> Written instruction: Extract the first line through the line containing "4, 'X')), 'lever', STEEL, ev)" from the listing below, exactly as written.
-------
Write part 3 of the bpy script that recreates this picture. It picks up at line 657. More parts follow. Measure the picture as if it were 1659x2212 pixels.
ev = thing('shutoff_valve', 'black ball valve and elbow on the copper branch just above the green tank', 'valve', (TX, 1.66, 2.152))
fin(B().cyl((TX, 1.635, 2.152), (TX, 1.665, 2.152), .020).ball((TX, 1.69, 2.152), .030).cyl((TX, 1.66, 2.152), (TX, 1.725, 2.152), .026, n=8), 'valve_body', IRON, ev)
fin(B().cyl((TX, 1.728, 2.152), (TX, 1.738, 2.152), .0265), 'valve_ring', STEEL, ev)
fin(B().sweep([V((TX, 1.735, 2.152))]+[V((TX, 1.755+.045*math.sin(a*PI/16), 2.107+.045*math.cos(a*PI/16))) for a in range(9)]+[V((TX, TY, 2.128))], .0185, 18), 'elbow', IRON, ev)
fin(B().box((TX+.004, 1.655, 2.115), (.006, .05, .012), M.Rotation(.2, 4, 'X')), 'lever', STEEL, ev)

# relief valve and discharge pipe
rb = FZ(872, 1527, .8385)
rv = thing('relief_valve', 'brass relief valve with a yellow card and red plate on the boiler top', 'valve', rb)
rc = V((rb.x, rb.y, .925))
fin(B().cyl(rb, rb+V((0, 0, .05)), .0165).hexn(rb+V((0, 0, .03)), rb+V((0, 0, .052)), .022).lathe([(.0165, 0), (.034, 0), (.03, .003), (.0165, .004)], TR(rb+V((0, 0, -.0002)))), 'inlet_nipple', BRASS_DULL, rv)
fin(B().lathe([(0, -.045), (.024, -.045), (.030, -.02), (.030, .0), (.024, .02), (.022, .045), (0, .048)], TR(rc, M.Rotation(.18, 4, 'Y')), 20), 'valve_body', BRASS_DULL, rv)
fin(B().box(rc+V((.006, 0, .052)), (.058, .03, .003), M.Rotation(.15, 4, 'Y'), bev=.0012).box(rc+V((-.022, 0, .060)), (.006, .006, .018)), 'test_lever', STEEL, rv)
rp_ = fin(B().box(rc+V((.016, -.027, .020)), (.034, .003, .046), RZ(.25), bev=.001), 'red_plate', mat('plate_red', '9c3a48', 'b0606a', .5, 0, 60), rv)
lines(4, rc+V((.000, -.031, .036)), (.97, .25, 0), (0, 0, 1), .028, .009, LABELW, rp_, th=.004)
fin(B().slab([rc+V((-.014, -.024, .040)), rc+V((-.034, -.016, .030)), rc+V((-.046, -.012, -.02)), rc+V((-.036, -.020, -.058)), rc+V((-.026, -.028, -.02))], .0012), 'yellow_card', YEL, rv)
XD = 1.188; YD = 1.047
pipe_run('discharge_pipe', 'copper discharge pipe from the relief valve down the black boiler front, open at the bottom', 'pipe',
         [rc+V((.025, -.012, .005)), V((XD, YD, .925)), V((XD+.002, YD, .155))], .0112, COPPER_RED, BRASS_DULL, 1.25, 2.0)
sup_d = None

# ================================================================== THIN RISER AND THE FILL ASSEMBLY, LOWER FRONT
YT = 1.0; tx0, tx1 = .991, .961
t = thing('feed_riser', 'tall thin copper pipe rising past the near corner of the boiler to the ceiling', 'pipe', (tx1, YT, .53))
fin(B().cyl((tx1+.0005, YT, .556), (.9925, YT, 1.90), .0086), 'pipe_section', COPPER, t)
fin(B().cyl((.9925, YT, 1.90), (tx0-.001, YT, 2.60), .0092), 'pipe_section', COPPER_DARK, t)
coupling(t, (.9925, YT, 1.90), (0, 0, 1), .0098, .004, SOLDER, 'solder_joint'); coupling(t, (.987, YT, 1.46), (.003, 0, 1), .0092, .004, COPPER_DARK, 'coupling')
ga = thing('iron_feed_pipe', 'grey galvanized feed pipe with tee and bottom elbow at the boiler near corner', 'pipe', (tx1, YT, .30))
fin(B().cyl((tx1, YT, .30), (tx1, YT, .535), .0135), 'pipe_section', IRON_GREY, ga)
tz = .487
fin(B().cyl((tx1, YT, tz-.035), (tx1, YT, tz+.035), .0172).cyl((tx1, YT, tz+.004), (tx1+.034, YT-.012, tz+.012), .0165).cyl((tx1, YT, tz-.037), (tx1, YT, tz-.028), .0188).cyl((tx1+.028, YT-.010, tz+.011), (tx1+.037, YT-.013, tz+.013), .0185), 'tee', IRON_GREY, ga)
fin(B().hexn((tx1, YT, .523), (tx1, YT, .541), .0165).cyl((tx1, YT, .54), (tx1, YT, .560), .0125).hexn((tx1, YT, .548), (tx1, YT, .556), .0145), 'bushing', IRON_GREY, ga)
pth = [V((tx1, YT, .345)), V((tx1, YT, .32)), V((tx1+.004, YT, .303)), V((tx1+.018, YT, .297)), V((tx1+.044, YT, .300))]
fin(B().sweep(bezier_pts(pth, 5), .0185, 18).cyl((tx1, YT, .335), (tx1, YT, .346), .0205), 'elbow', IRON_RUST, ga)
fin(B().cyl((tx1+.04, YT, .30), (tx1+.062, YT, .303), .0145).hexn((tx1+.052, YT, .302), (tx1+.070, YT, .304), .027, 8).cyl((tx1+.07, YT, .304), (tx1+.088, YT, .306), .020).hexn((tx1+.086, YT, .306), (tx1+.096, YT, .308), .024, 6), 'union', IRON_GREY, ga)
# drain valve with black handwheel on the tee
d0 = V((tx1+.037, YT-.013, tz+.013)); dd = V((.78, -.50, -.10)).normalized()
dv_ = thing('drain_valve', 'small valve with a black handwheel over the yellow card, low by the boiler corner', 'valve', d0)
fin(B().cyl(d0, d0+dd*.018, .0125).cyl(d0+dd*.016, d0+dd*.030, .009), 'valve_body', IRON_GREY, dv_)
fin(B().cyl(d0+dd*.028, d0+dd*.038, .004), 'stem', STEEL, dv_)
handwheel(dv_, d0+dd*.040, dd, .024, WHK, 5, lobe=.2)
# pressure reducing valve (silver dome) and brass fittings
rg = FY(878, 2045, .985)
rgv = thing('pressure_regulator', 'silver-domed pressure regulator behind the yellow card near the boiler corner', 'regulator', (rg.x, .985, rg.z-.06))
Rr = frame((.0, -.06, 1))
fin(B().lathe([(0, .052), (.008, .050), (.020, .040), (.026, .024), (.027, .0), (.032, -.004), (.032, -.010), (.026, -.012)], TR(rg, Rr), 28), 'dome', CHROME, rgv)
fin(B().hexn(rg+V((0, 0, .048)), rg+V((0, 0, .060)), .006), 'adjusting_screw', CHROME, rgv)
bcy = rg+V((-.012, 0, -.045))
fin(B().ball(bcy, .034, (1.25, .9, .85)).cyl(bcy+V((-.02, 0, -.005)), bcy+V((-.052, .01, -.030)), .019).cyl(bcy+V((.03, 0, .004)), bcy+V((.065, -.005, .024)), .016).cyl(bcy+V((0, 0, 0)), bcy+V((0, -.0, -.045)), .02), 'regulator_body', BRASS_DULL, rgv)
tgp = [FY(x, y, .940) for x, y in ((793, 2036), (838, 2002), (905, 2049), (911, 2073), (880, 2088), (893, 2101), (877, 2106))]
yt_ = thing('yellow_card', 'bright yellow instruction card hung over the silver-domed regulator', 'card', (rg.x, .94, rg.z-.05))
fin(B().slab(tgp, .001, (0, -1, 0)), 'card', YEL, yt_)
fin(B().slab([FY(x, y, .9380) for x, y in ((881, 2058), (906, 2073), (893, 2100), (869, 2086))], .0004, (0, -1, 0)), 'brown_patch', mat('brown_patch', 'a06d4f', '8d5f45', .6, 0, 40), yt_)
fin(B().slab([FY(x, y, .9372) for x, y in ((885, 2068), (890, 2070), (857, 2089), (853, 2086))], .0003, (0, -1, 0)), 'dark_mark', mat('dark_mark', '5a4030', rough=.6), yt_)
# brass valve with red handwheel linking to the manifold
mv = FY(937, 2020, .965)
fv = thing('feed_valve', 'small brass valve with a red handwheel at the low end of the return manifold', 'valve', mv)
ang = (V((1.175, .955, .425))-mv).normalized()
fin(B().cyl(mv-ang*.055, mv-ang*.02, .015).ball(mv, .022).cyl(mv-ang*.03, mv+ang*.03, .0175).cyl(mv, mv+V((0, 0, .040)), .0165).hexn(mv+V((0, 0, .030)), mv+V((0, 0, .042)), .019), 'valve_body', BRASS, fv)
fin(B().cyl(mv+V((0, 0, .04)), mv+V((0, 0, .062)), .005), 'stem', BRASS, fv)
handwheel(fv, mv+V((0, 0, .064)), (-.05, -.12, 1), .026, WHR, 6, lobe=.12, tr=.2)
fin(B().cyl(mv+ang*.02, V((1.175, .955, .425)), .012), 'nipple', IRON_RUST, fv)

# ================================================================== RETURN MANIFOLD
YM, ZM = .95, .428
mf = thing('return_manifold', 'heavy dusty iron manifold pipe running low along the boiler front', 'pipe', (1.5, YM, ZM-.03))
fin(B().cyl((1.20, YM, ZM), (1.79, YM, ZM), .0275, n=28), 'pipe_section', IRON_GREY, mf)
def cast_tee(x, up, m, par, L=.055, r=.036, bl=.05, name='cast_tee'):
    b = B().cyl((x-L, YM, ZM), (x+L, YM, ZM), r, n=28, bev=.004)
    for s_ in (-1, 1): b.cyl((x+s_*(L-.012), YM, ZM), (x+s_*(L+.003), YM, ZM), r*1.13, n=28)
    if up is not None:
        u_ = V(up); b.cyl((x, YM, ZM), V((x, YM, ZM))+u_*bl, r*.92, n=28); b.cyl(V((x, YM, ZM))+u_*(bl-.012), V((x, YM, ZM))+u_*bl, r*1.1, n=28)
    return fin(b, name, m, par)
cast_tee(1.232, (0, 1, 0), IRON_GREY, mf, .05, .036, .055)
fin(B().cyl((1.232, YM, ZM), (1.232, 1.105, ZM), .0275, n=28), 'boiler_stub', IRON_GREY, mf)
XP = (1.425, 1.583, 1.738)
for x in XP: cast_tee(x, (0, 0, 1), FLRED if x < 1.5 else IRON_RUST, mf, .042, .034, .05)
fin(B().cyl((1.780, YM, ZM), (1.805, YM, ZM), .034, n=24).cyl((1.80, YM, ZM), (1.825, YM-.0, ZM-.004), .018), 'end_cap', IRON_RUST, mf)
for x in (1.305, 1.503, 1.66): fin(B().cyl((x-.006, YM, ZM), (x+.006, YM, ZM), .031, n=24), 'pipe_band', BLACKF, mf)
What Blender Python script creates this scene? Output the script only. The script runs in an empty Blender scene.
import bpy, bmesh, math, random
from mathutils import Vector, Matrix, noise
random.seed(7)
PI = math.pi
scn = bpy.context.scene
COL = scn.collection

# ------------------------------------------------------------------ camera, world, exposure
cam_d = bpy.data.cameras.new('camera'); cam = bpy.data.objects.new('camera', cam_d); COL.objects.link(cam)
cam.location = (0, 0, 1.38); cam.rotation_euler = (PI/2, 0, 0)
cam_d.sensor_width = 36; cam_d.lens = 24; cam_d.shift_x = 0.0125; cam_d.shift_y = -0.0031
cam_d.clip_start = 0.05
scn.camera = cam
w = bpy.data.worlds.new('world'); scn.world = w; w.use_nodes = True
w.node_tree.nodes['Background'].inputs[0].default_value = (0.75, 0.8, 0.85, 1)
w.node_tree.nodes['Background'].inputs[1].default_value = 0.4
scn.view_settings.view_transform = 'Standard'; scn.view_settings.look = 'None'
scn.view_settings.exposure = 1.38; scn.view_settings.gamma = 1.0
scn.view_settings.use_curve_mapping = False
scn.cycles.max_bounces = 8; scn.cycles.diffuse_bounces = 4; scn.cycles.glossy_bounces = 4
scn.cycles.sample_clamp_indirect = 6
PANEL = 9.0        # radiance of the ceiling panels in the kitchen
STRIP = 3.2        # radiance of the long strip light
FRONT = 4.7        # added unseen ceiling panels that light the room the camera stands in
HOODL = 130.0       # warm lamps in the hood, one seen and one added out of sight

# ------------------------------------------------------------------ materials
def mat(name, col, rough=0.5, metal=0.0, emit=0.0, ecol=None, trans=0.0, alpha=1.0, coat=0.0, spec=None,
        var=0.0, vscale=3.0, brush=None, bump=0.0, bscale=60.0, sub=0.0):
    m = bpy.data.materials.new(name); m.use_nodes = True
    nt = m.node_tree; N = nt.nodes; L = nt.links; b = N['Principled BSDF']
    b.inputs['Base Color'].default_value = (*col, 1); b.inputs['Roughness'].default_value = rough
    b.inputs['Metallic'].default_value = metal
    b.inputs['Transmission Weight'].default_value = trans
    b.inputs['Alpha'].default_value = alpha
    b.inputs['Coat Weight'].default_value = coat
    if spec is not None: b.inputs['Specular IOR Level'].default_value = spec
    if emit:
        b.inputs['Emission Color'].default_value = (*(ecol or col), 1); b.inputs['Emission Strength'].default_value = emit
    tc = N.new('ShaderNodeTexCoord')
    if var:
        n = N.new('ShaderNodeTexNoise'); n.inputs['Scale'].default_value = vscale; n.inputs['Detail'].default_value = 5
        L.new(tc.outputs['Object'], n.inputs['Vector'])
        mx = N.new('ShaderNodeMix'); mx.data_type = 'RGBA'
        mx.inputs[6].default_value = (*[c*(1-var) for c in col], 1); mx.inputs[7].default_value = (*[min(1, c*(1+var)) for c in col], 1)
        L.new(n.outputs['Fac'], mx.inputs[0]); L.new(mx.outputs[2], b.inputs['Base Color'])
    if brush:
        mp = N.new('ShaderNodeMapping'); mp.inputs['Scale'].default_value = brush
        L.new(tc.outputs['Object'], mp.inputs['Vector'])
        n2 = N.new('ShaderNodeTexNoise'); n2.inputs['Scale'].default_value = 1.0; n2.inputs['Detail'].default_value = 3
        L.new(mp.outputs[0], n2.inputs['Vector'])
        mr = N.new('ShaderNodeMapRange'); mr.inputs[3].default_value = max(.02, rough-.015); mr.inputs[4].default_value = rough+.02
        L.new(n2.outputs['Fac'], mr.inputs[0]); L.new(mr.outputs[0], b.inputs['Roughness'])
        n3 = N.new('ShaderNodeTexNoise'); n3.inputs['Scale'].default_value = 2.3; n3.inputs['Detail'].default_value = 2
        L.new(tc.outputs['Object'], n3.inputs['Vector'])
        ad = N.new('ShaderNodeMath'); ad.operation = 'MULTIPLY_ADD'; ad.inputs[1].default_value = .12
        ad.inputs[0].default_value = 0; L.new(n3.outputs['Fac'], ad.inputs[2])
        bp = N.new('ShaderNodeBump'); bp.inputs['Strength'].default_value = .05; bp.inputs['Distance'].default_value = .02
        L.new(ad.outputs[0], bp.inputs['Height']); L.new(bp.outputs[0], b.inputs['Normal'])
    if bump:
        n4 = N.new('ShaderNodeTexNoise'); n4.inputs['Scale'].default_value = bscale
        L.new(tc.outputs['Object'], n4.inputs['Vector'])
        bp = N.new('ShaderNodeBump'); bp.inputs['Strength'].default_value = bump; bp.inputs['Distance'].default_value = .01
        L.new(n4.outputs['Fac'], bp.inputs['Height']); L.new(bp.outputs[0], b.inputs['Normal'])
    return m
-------
> The answer:
Write part 3 of the bpy script that recreates this picture. It picks up at line 657. More parts follow. Measure the picture as if it were 1659x2212 pixels.
ev = thing('shutoff_valve', 'black ball valve and elbow on the copper branch just above the green tank', 'valve', (TX, 1.66, 2.152))
fin(B().cyl((TX, 1.635, 2.152), (TX, 1.665, 2.152), .020).ball((TX, 1.69, 2.152), .030).cyl((TX, 1.66, 2.152), (TX, 1.725, 2.152), .026, n=8), 'valve_body', IRON, ev)
fin(B().cyl((TX, 1.728, 2.152), (TX, 1.738, 2.152), .0265), 'valve_ring', STEEL, ev)
fin(B().sweep([V((TX, 1.735, 2.152))]+[V((TX, 1.755+.045*math.sin(a*PI/16), 2.107+.045*math.cos(a*PI/16))) for a in range(9)]+[V((TX, TY, 2.128))], .0185, 18), 'elbow', IRON, ev)
fin(B().box((TX+.004, 1.655, 2.115), (.006, .05, .012), M.Rotation(.2, 4, 'X')), 'lever', STEEL, ev)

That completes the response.